Large Firms Dominate Arkansas? Trucking Market

by Talk Business & Politics ([email protected]) 66 views 

Of the 1,400 for-hire trucking firms in Arkansas, 300 of them have more than 50 trucks and they handle 90 percent of the business.

Lane Kidd, president of the Arkansas Trucking Association, said Arkansas’ trucking industry is reflective of the industry nationwide — most trucking firms are small businesses, but the larger firms handle most of the business.

In 2000, 79,158 people in Arkansas — or one in 14 of all jobs — were employed in trucking-related occupations at private and for-hire motor carriers, according to the ATA. The average annual wage paid to trucking industry workers was $31,778, and the total annual payroll for the trucking industry in Arkansas was $2.5 billion.

“We also know that nationally in the year 2001 there were more trucking company failures than in any year since 1981, when the industry was deregulated,” Kidd said.

High insurance costs and volatile fuel prices lead to the demise of many smaller trucking firms, he added. Liability policies jumped 100-120 percent for trucking companies since Sept. 11, 2001.

Even mid-size trucking firms are having a hard time staying solvent. Kidd explained that mid-size firms with 100-300 trucks have to compete with the large trucking companies. J.B. Hunt Transport Services Inc., he said, was able to use the railroad for hauling some of its commitments when fuel prices escalated..

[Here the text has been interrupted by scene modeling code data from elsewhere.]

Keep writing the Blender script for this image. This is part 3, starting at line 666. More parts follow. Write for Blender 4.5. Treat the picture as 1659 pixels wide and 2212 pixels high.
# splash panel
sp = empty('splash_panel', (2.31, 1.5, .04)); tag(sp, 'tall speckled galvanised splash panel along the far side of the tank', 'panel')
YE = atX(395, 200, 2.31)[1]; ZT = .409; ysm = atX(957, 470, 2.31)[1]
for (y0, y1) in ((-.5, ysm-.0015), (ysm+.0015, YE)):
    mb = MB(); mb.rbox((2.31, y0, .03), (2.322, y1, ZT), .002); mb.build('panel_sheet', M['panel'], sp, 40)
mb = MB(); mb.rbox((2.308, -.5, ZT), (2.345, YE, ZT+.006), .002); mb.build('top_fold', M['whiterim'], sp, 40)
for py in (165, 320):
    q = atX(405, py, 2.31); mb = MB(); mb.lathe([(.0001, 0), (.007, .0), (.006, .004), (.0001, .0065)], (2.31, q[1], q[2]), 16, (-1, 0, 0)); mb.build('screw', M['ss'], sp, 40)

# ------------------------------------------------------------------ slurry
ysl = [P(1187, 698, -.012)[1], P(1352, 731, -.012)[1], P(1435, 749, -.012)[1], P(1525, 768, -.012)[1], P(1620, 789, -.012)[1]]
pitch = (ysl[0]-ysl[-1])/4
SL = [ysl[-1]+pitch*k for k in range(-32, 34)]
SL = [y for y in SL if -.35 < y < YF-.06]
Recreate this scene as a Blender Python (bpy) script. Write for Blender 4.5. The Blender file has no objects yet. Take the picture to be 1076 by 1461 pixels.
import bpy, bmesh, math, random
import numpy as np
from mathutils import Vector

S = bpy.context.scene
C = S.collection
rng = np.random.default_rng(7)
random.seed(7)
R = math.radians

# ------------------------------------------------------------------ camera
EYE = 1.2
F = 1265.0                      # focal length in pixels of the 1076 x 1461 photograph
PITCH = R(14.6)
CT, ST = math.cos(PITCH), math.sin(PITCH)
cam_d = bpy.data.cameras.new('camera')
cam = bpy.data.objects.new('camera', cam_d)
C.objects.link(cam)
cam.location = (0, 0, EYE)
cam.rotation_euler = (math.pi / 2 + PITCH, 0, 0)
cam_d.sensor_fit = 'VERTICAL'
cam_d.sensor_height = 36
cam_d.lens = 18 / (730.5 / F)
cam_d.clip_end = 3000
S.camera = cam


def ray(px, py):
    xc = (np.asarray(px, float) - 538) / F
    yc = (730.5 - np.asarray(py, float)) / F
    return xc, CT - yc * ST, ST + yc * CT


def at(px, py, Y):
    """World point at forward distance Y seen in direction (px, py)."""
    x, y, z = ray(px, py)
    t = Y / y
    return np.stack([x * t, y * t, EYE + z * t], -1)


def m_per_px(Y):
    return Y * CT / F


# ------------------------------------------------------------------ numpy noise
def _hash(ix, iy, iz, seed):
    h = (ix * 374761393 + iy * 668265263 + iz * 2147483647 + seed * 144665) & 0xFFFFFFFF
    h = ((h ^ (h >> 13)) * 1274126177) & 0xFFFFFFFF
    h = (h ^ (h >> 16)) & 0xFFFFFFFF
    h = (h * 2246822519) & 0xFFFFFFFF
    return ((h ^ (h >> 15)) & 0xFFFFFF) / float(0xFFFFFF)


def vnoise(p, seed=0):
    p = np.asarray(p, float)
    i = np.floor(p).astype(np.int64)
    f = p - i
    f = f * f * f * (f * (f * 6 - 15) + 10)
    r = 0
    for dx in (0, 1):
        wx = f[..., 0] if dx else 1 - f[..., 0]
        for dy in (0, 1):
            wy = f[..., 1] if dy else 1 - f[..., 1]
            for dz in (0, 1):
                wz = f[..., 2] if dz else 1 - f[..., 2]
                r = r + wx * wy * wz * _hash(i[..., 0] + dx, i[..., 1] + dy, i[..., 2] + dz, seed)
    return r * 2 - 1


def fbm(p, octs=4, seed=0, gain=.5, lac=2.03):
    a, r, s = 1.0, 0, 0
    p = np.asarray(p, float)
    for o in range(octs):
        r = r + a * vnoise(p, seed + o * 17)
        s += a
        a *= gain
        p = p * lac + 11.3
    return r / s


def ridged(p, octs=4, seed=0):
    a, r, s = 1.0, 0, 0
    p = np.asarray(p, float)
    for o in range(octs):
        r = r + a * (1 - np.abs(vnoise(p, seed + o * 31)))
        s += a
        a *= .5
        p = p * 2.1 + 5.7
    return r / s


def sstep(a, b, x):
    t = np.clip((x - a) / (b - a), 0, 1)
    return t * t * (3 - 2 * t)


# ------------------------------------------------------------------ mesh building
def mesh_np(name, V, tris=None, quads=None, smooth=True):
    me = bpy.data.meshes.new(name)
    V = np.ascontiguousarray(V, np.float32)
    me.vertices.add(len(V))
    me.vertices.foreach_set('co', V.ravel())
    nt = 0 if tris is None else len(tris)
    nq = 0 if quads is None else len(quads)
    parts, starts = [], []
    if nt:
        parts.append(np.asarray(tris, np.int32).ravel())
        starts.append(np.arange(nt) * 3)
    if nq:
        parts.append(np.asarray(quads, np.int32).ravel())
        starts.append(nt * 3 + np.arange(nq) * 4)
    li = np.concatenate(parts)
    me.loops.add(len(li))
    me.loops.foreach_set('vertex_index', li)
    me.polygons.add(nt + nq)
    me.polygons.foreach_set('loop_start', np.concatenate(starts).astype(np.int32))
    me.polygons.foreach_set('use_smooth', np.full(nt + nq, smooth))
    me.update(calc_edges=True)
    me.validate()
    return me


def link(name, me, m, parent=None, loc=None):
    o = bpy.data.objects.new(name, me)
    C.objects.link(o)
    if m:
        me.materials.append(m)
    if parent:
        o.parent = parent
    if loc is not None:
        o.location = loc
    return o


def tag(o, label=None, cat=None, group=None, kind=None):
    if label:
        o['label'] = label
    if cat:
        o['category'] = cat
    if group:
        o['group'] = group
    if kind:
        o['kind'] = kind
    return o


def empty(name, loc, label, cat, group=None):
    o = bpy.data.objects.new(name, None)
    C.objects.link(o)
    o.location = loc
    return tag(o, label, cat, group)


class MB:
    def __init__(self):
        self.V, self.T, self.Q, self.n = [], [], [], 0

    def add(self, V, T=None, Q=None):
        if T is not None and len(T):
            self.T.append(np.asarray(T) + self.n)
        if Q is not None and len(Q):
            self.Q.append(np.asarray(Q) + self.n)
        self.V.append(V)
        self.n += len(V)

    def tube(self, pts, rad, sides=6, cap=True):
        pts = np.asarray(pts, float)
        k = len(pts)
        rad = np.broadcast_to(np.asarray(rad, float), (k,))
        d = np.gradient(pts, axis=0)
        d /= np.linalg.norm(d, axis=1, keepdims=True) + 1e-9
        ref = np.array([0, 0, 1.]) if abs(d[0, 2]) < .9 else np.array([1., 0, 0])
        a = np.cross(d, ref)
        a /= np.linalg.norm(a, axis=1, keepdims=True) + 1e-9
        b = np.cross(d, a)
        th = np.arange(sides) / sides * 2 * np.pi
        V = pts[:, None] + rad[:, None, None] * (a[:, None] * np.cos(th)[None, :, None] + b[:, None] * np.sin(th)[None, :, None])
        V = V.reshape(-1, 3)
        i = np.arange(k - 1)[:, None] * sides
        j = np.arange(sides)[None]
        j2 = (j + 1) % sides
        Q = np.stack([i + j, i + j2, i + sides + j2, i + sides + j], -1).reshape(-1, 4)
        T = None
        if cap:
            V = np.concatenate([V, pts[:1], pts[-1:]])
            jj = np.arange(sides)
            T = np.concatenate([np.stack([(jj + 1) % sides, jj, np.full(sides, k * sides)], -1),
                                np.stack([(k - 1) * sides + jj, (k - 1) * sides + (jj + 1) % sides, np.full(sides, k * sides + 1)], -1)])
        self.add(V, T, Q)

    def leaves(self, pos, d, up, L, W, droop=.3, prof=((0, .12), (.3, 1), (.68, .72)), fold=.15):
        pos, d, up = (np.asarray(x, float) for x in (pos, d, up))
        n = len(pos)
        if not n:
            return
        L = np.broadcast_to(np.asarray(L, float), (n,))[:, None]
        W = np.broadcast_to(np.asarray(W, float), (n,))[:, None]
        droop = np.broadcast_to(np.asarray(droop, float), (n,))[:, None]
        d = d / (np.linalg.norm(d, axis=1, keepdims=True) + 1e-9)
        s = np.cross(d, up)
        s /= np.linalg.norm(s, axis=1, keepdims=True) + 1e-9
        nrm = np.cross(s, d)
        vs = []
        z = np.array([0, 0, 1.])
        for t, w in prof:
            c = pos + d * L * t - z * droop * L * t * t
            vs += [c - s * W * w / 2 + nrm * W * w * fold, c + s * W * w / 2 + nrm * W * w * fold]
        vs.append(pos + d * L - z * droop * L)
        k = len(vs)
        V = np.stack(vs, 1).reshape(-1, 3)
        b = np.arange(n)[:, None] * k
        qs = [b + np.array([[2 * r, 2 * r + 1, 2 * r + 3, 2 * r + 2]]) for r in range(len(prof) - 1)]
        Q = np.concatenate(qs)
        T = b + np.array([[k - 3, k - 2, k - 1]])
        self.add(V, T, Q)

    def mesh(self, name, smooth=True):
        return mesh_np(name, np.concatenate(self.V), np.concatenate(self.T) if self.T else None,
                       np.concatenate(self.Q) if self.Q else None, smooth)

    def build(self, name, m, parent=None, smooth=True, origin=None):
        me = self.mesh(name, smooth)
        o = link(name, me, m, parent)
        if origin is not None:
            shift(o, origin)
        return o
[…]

“It’s like having the Arkansas Twisters take on the Green Bay Packers,” Kidd said. “They can play football. They can look like a football team. But in the end they’re going to lose.”

But trucking jobs continue to grow at about 2,200 per year in Arkansas and the larger firms continue to show strength, Kidd said.

P.A.M. and J.B. Hunt both had slightly stronger earnings than predicted for the first quarter of this year.

“Trucking is the first in and the first out,” Kidd said. “It’s the first industry to slow down and the first industry to see a rebound.”

Arkansas truckers aren’t seeing an increase in shipments yet that will indicate an economic upswing. Kidd said that if the industry is an indicator, the economy seems to be “sort of sidestepping” for now.